Diègue Nifasha : Pour les équipes de cyberdéfense, les technologies d’IA sont appelées à renforcer la capacité de détection en fournissant un ajustement en temps réel des indicateurs d’intrusions aux tactiques cybercriminelles, qu’elles exploitent l’IA ou non. Ces algorithmes corrigent les lacunes des solutions traditionnelles à comprendre les intentions cybercriminelles derrières les interactions avec le système avec une classification plus réactive et plus précise. Nous pouvons donner l’exemple de la détection des spams ou de mails d’hameçonnage (phishing) qui peut être nettement améliorée avec les modèles d’IA dits de classification binaire.
TIC-Actualités : Comment les législations nationales et internationales s’adaptent-elles à l’évolution rapide des techniques de cyberattaque ?

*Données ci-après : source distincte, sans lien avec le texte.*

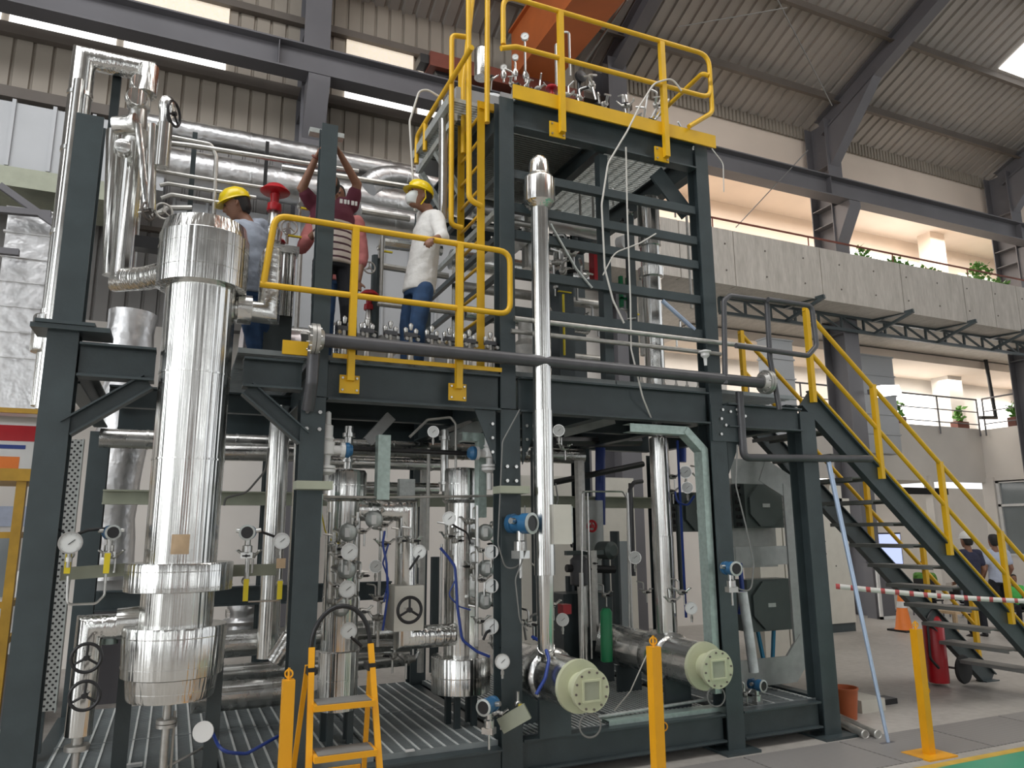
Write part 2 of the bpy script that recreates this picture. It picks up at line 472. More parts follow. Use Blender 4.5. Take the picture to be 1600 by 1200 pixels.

Diègue Nifasha : Nous observons une tendance affirmée dans l’amélioration des dispositifs réglementaires en matière de protection des données à caractère personnel et l’utilisation de l’IA. Avec la convention des Nations Unies contre la cybercriminalité adoptée en décembre 2024, il est clair que les défis de sécurité des systèmes d’information sont désormais une problématique internationale majeure. La compréhension des contextes nationaux et des impératifs de coopération et cyberdiplomatie devrait rythmer l’implémentation des stratégies nationales et régionales. L’Afrique a encore un retard en la matière alors qu’elle enregistre la plus grande avancée annuelle de la cybercriminalité au monde (23%) d’après les derniers rapports de l’Interpol.
TIC-Actualités : Quels sont les principaux défis juridiques rencontrés dans la poursuite des cybercriminels opérant à l’échelle transfrontalière et comment faire face à ces derniers ?
Diègue Nifasha : La particularité de la cybercriminalité est justement qu’il est possible de commettre des forfaits à des milliers de kilomètres de sa cible. Des mécanismes de coopération multilatérale sont donc indispensables pour y faire face. Au niveau strictement juridique, l’amélioration des textes de qualification de la cybercriminalité et la formation des professionnels du droit sont des défis très sérieux.
TIC-Actualités : Merci de votre interview
Diègue Nifasha : C’est moi qui vous remercie plutôt.